The committee found that planning for the event was carried out professionally but that “on the ground” officers failed to carry out the necessary police work and apply intelligence in a way that could have prevented Schlissel from making it inside the protected area of the parade.

Altogether, 11 police officers were reprimanded by name in the committee’s findings, including Jerusalem District head, Asst.-Ch. Moshe Edri, who was the subject of a disciplinary reprimand, though he was not removed from his post.

Among the findings were that Edri took responsibility for the failure in testimony to the committee, and that his officers told him potential threats were being monitored.

The head of Jerusalem’s Moriah subdistrict, Cmdr. Kobi Davidian, is to be removed from his post, to be ineligible for promotion for five years and banned from holding a command position in the future.

The stabbings took place at a location that was under the responsibility of Davidian’s subdistrict and the committee found that he failed to carry out his responsibilities.

One of the victims, 16-year-old Shira Banki, later died of her wounds.

A total of four intelligence and operations officers from the Jerusalem District also are to be demoted and banned from promotion for five and seven years, respectively, for failing to adequately identify and stop people considered to be potential threats. The committee found that they failed to secure the areas around the parade, as well, helping Schlissel penetrate the secure area of the parade.
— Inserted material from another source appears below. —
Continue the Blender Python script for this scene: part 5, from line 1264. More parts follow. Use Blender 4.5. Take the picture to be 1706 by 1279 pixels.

Another officer, Supt. Oleg Golend, was demoted and ruled ineligible for promotion or a command position for five years because he was responsible for securing the specific junction where the attack took place.

In addition, an unnamed Border Police officer is to be demoted for failing to stop Schlissel from entering the parade, though the committee acknowledged that once he noticed Schlissel, he charged to neutralize him and stop the attack and, in that respect, behaved as expected.

Erdan was quoted on Sunday as saying the findings of the committee and the disciplinary recommendations were “unprecedented in their scope,” while Sau praised the findings, which he said showed a series of command failures.